Em Tetas que deram de mamar ao mundo, Lidia Lisbôa apresenta quatro esculturas têxteis confeccionadas em crochê com tiras largas de tecido trançadas à mão. Cada peça possui forma, cor e dimensão próprias, variando entre volumes arredondados e alongados que evocam seios e mamilos em escala ampliada.
As cores percorrem uma paleta contrastante: uma escultura em tons claros de bege e rosa-claro; outra em camadas intensas de vermelho, vinho e bordô, atravessadas por áreas de verde e preto; uma terceira que combina faixas vibrantes de vermelho, laranja e amarelo; e ainda uma forma suspensa em ocre e laranja queimado, cuja configuração envolvente sugere um berço. As superfícies alternam tramas compactas e densas com áreas mais soltas, de onde brotam pontas de tecido, criando texturas que sugerem pelos, raízes ou prolongamentos orgânicos. As peças são ligadas por quatro pontos ao teto do Pavilhão, e por um ponto ao chão.
As obras são fruto do gesto repetitivo e paciente do crochê, prática transmitida majoritariamente por mulheres ao longo das gerações, carregando em si memória, afeto e construção de identidade. A prática do aprendizado intergeracional construiu nossa noção de humanidade, de coletividade e de aprendizado. Ela se inscreve também no contexto da oraliteratura pela qual Conceição Evaristo advoga. No espaço expositivo, as peças impõem-se como monumentos ao cuidado e à nutrição, mas também à força coletiva inscrita no fazer manual. Aproximando-se, o visitante percebe as variações sutis de cada escultura, como se cada uma carregasse uma energia própria, compondo um gesto partilhado de resistência e acolhimento.

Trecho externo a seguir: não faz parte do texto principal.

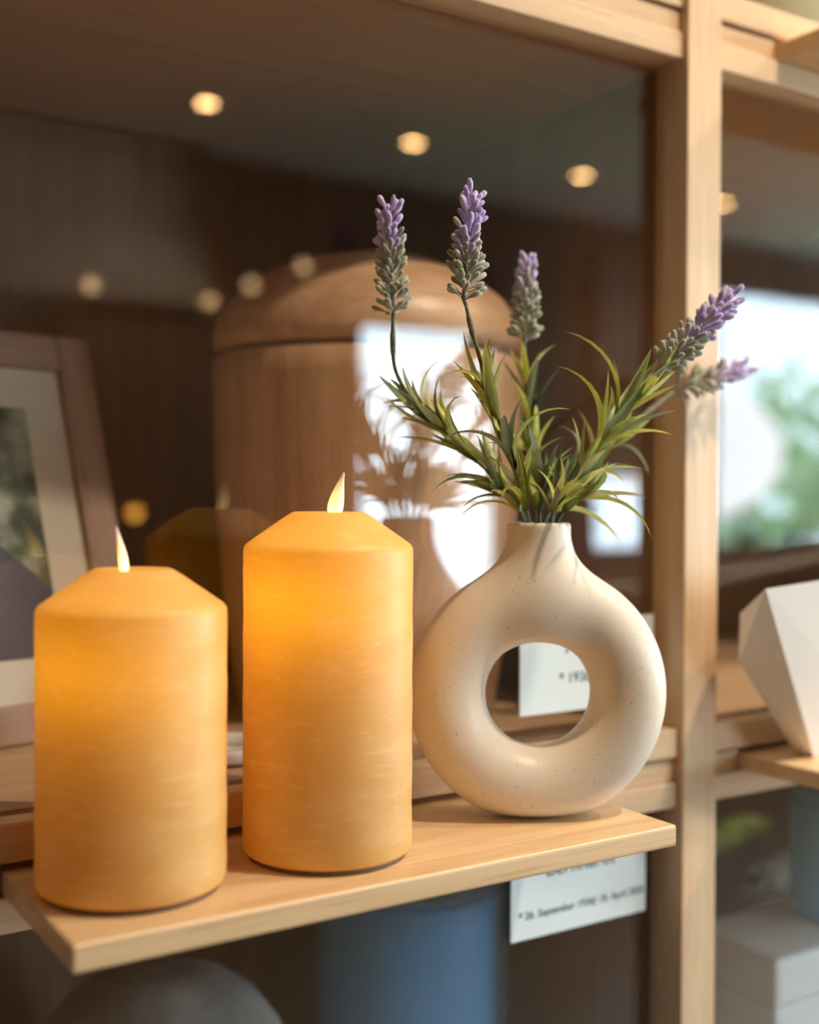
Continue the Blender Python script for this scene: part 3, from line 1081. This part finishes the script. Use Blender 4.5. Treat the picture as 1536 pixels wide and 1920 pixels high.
# ---------------------------------------------------------------- things inside the niche behind the glass
NF = RZU - 0.0005
urn_c = Vector(((0.68 + 0.215) * math.tan(YAW + math.atan((690 - 768) / F_PX)), 0.215, NF))
UR = 0.134
urn = empty('wooden_urn', urn_c, 'large turned wooden urn with a domed lid behind the glass', 'urn')
obj('urn_body', lathe_bm([(0, 0), (UR * 0.80, 0), (UR * 0.83, 0.004), (UR * 0.93, 0.10), (UR * 0.985, 0.20), (UR, 0.28), (UR, 0.2985), (UR - 0.004, 0.3005), (0, 0.3005)], 72), M_urnwood, urn, smooth=True)
obj('lid_groove', lathe_bm([(UR - 0.004, 0.3006), (UR - 0.004, 0.3044), (0, 0.3044)], 72), plain('groove_brown', (0.20, 0.11, 0.06), 0.7), urn)
obj('urn_lid', lathe_bm([(0, 0.3045), (UR - 0.004, 0.3045), (UR, 0.3065), (UR, 0.318), (UR * 0.975, 0.332), (UR * 0.88, 0.350), (UR * 0.70, 0.370), (UR * 0.45, 0.384), (UR * 0.2, 0.391), (0, 0.392)], 72), M_urnlid, urn, smooth=True)

dish = empty('white_dish', atz(425, 1425, NF + 0.0) + Vector((0, 0, 0.0005)), 'small white dish on the niche floor, glimpsed between the candles', 'dish')
obj('dish_body', lathe_bm([(0, 0), (0.022, 0), (0.030, 0.004), (0.034, 0.012), (0.0325, 0.0125), (0.028, 0.006), (0, 0.005)], 40), M_white, dish, smooth=True)
obj('dish_glaze_ring', lathe_bm([(0.0200, 0.0055), (0.0215, 0.0062), (0.0230, 0.0055)], 40), M_white, dish, smooth=True)

# picture frame leaning back
FB = Vector((0.3404, 0.2315, NF))
fdir = (Vector((0.3404, 0.2315, 0)) - Vector((0.2148, 0.2011, 0))).normalized()
frz = math.atan2(fdir.y, fdir.x)
FH, FW, FT = 0.330, 0.26, 0.016
fr = empty('picture_frame', FB + Vector((0, 0, 0.001)), 'brown wooden picture frame with a cream mat leaning behind the glass', 'picture frame', rz=frz)
lean = R(-17)
LM = Matrix.Rotation(lean, 4, 'X')


def fpart(name, bm, mat, parent=fr):
    o = obj(name, bm, mat, parent)
    if parent is fr:
        o.matrix_basis = LM
    return o


BW = 0.030
# local x runs leftwards from the lower right corner; y=0 is the front face
fpart('frame_bar', box_bm(-BW, 0, 0, FT, 0, FH, 0.0025), M_framewood_v)
fpart('frame_bar', box_bm(-FW, -FW + BW, 0, FT, 0, FH, 0.0025), M_framewood_v)
fpart('frame_bar', box_bm(-FW + BW, -BW, 0, FT, 0, BW, 0.0025), M_framewood)
fpart('frame_bar', box_bm(-FW + BW, -BW, 0, FT, FH - BW, FH, 0.0025), M_framewood)
M_mat = plain('cream_mat', (0.68, 0.64, 0.55), 0.9)
MW = 0.034
o = fpart('mat_board', box_bm(-FW + BW, -BW, 0.008, 0.011, BW, FH - BW), M_mat)


def print_material():
    m, t, b, o = nt('printed_photo')
    tc = node(t, 'ShaderNodeTexCoord')
    sp = node(t, 'ShaderNodeSeparateXYZ')
    t.links.new(tc.outputs['Object'], sp.inputs[0])
    nz = node(t, 'ShaderNodeTexNoise', Scale=38.0, Detail=5.0)
    t.links.new(tc.outputs['Object'], nz.inputs['Vector'])
    cr = node(t, 'ShaderNodeValToRGB')
    e = cr.color_ramp.elements
    e[0].position, e[0].color = 0.36, (0.02, 0.03, 0.012, 1)
    e[1].position, e[1].color = 0.66, (0.34, 0.36, 0.30, 1)
    k = e.new(0.47); k.color = (0.07, 0.10, 0.03, 1)
    k = e.new(0.54); k.color = (0.20, 0.22, 0.17, 1)
    t.links.new(nz.outputs['Fac'], cr.inputs['Fac'])
    # dark blue jacket in the lower part of the print, sloping shoulder
    add = node(t, 'ShaderNodeMath', operation='MULTIPLY_ADD')
    t.links.new(sp.outputs['X'], add.inputs[0])
    add.inputs[1].default_value = 0.9
    t.links.new(sp.outputs['Z'], add.inputs[2])
    lt = node(t, 'ShaderNodeMath', operation='LESS_THAN')
    t.links.new(add.outputs[0], lt.inputs[0])
    lt.inputs[1].default_value = 0.060
    n2 = node(t, 'ShaderNodeTexNoise', Scale=14.0, Detail=2.0)
    t.links.new(tc.outputs['Object'], n2.inputs['Vector'])
    c2 = node(t, 'ShaderNodeValToRGB')
    c2.color_ramp.elements[0].color = (0.012, 0.016, 0.035, 1)
    c2.color_ramp.elements[1].color = (0.03, 0.05, 0.11, 1)
    t.links.new(n2.outputs['Fac'], c2.inputs['Fac'])
    mx = node(t, 'ShaderNodeMix', data_type='RGBA')
    t.links.new(lt.outputs[0], mx.inputs['Factor'])
    t.links.new(cr.outputs['Color'], mx.inputs['A'])
    t.links.new(c2.outputs['Color'], mx.inputs['B'])
    t.links.new(mx.outputs['Result'], b.inputs['Base Color'])
    b.inputs['Roughness'].default_value = 0.4
    return m


fpart('photo_print', box_bm(-FW + BW + MW, -BW - MW, 0.0072, 0.0078, BW + MW, FH - BW - MW), print_material())
fpart('frame_glass', box_bm(-FW + BW - 0.002, -BW + 0.002, 0.004, 0.0055, BW - 0.002, FH - BW + 0.002), glass_mat('low_sheen_pane', 0.008))
fpart('frame_backing', box_bm(-FW + BW, -BW, 0.0115, 0.014, BW, FH - BW), M_dark)
strut_len = 0.24
st_o = obj('easel_strut', box_bm(-0.02, 0.02, -0.002, 0.002, -0.20, 0.0, 0.001), M_framewood_v, fr)
st_o.location = (-FW / 2, 0.2 * math.sin(R(17)) + FT + 0.006, 0.2 * math.cos(R(17)) + 0.002)
st_o.rotation_euler = (R(14), 0, 0)

# ---------------------------------------------------------------- name cards fixed to the outside of the panes
M_card = plain('card_paper', (0.68, 0.80, 0.87), 0.5)  # the blue of the daylight is put into the paper colour
M_ink = plain('card_ink', (0.03, 0.05, 0.07), 0.6)


def card(x0, x1, z0, z1, lines, label):
    root = empty('name_card', ((x0 + x1) / 2, GLASS_Y - 0.0034, z0), label, 'card', 'name cards on the panes')
    w, h = x1 - x0, z1 - z0
    obj('card_sheet', box_bm(-w / 2, w / 2, -0.0005, 0.0010, 0, h), M_card, root)
    for txt, xc, zc, size, al in lines:
        cu = bpy.data.curves.new('lettering', 'FONT')
        cu.body = txt
        cu.size = size
        cu.align_x = al
        cu.extrude = 0.0001
        tmp = bpy.data.objects.new('tmp', cu)
        me2 = bpy.data.meshes.new_from_object(tmp)
        bpy.data.objects.remove(tmp)
        o = link('lettering', me2, M_ink, root)
        o.rotation_euler = (R(90), 0, 0)
        o.location = (xc, -0.0007, zc)


card(0.5439, 0.6780, 1.2470, 1.3160, [('Helene', 0.0, 0.044, 0.017, 'CENTER'), ('* 1936', -0.030, 0.0215, 0.0115, 'LEFT')], 'pale name card on the pane, seen through the hole of the ring vase')
card(0.5366, 0.6711, 1.0801, 1.1490, [('Bernhardt', 0.0, 0.0440, 0.0170, 'CENTER'), ('* 26. September 1936', -0.0600, 0.0150, 0.0082, 'LEFT'), ('\u2020 18. April 2020', 0.0120, 0.0150, 0.0082, 'LEFT')], 'pale printed name card on the pane below the shelf')

# ---------------------------------------------------------------- lower niches
LF = NF - PITCH_Z
M_stone = mottled('grey_stone', (0.13, 0.15, 0.15), (0.40, 0.42, 0.41), 16, 0.6, lo=0.3, hi=0.7)
g = empty('stone_urn', (0.335, 0.20, LF), 'grey mottled stone urn with a round top in the lower niche', 'urn')
gr = 0.108
obj('urn_body', lathe_bm([(0, 0), (gr * 0.8, 0), (gr * 0.86, 0.01), (gr * 0.97, 0.14), (gr, 0.28), (gr - 0.001, 0.3)], 56), M_stone, g, smooth=True)
obj('urn_dome', lathe_bm([(gr - 0.001, 0.3005), (gr, 0.303), (gr * 0.97, 0.330), (gr * 0.88, 0.356), (gr * 0.72, 0.380), (gr * 0.5, 0.397), (gr * 0.25, 0.406), (0, 0.409)], 56), M_stone, g, smooth=True)
M_blue = plain('blue_glaze', (0.11, 0.44, 0.88), 0.4)
M_bluelid = plain('blue_glaze_lid', (0.09, 0.30, 0.56), 0.25)


def blue_urn(loc, r, h, label):
    root = empty('blue_urn', loc, label, 'urn', 'blue glazed urns in the lower niches')
    obj('urn_body', lathe_bm([(0, 0), (r * 0.9, 0), (r * 0.96, 0.006), (r, 0.03), (r, h - 0.04), (r * 0.99, h - 0.036), (0, h - 0.036)], 56), M_blue, root, smooth=True)
    obj('urn_lid', lathe_bm([(0, h - 0.0355), (r * 0.99, h - 0.0355), (r, h - 0.030), (r * 0.95, h - 0.014), (r * 0.8, h - 0.004), (r * 0.5, h), (0, h)], 56), M_bluelid, root, smooth=True)


blue_urn((0.578, 0.215, LF), 0.086, 0.47, 'tall blue glazed urn in the lower niche behind the name card')
# box, blue jar, planter with moss and grasses in the lower niche beyond the post
rnd = random.Random(5)
M_pale = plain('pale_box', (0.66, 0.70, 0.70), 0.6)
c1 = at(1455, 1800, 0.04)
pbx = empty('pale_box', (c1.x + 0.075, 0.095, LF), 'pale grey lidded box low in the niche beyond the post', 'box')
hb = c1.z - LF
obj('box_body', box_bm(-0.075, 0.075, -0.055, 0.05, 0, hb - 0.045, 0.004), M_pale, pbx)
obj('box_lid', box_bm(-0.077, 0.077, -0.057, 0.052, hb - 0.0445, hb, 0.006), M_pale, pbx)
M_jar = plain('sky_blue_glaze', (0.16, 0.55, 1.0), 0.4)
pj = at(1566, 1735, 0.088)
jh = at(1566, 1462, 0.088).z - c1.z
jar = empty('blue_jar', (pj.x, 0.088, c1.z + 0.0005), 'sky blue glazed jar standing on the pale grey box', 'jar')
obj('jar_body', lathe_bm([(0, 0), (0.034, 0), (0.040, 0.006), (0.044, 0.05), (0.044, jh * 0.8), (0.040, jh * 0.86), (0, jh * 0.86)], 40), M_jar, jar, smooth=True)
obj('jar_lid', lathe_bm([(0, jh * 0.865), (0.040, jh * 0.865), (0.041, jh * 0.90), (0.034, jh * 0.97), (0.016, jh), (0, jh)], 40), M_jar, jar, smooth=True)
pt = at(1400, 1668, 0.20)
M_planter = plain('dark_planter', (0.06, 0.05, 0.045), 0.7)
sbx = empty('planter_box', (1.00, 0.232, LF), 'dark planter box behind the pale grey box', 'planter')
ph_ = pt.z - LF
obj('planter_body', box_bm(-0.085, 0.16, -0.065, 0.10, 0, ph_, 0.004), M_planter, sbx)
obj('planter_lip', box_bm(-0.088, 0.163, -0.068, 0.103, ph_ - 0.012, ph_ - 0.004, 0.002), M_planter, sbx)
M_moss = mottled('dark_moss', (0.05, 0.055, 0.045), (0.22, 0.22, 0.17), 90, 0.95, bump=0.6)
ms_ = empty('moss_cushion', (1.035, 0.195, LF + ph_ + 0.0005), 'dark moss cushion on top of the dark planter box', 'moss')
bm = bmesh.new()
bmesh.ops.create_icosphere(bm, subdivisions=4, radius=1.0)
for v in bm.verts:
    k = 1 + 0.12 * math.sin(v.co.x * 9 + 1) * math.cos(v.co.y * 11) + rnd.uniform(-0.05, 0.05)
    v.co = Vector((v.co.x * 0.06 * k, v.co.y * 0.022 * k, max(0, v.co.z) * 0.030 * k))
obj('moss_pad', bm, M_moss, ms_, smooth=True)
M_blade = plain('yellow_green_blade', (0.30, 0.33, 0.02), 0.5)
gp = empty('grass_plant', (0.965, 0.262, LF + ph_ + 0.0005), 'yellow green grass blades growing from the dark planter box', 'plant')
for k in range(18):
    a = R(-50 + 9 * k + rnd.uniform(-6, 6))
    L = rnd.uniform(0.07, 0.13)
    d = Vector((abs(math.cos(a)), -abs(math.sin(a)) * 0.3, 0))
    pth = catmull([Vector((0, 0, 0)), d * L * 0.35 + Vector((0, 0, L * 0.40)), d * L * 0.8 + Vector((0, 0, L * 0.48)), d * L * 1.15 + Vector((0, 0, L * 0.36))], 10)
    obj('blade', tube_bm(pth, [0.005 * (1 - (i / 10) ** 2) + 0.0005 for i in range(11)], 5), M_blade, gp, smooth=True)

# pale urn on the niche floor above
M_celadon = plain('celadon_glaze', (0.70, 0.72, 0.52), 0.35)
UF = NF + PITCH_Z
ce = empty('celadon_urn', (1.00, 0.16, UF), 'pale green glazed urn in the niche high up beyond the post', 'urn')
obj('urn_body', lathe_bm([(0, 0), (0.07, 0), (0.08, 0.006), (0.105, 0.09), (0.11, 0.18), (0.095, 0.25), (0.06, 0.285), (0, 0.285)], 48), M_celadon, ce, smooth=True)
obj('urn_lid', lathe_bm([(0, 0.2855), (0.062, 0.2855), (0.066, 0.295), (0.05, 0.32), (0.02, 0.335), (0, 0.337)], 48), M_celadon, ce, smooth=True)

# ---------------------------------------------------------------- faceted planter on the shelf beyond the post
M_facet = plain('white_bisque', (0.86, 0.81, 0.76), 0.6)
base_v = atz(1527, 1420, SHELF_Z + 0.0003)
left_pts = [base_v, atz(1492, 1411, SHELF_Z + 0.0003), at(1436, 1104, -0.085), at(1388, 1150, -0.034), at(1385, 1240, -0.034), at(1446, 1124, -0.022)]
MIDX = base_v.x + 0.055
pts = left_pts + [Vector((2 * MIDX - p.x, p.y, p.z + (0.022 if p.z > SHELF_Z + 0.11 else 0.0))) for p in left_pts]
org = Vector((MIDX, -0.04, SHELF_Z + 0.0003))
bm = bmesh.new()
for p in pts:
    bm.verts.new(p - org)
bmesh.ops.convex_hull(bm, input=bm.verts[:])
bmesh.ops.dissolve_limit(bm, angle_limit=R(4), verts=bm.verts[:], edges=bm.edges[:])
bm.normal_update()
tops = [f for f in bm.faces if f.normal.z > 0.75]
res = bmesh.ops.inset_region(bm, faces=tops, thickness=0.010, depth=0)
for v in {v for f in tops for v in f.verts}:
    v.co.z -= 0.012
fp = obj('faceted_planter', bm, M_facet, loc=org)
tag(fp, 'white faceted planter with slanting flat sides on the shelf beyond the post', 'planter')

Elas fazem parte de uma série que Lidia desenvolve há dez anos. Para Luiza Marcolino, no catálogo da 36ª Bienal, “ao tecer histórias em vez de narrá-las linearmente, Lisbôa reverbera anseios, medos e desejos comuns, muitas vezes ocultos ou escamoteados pela sociedade. Assim, faz da costura uma escolha – uma estratégia de sobrevivência, de recuperação de si mesma e de construção de memórias.”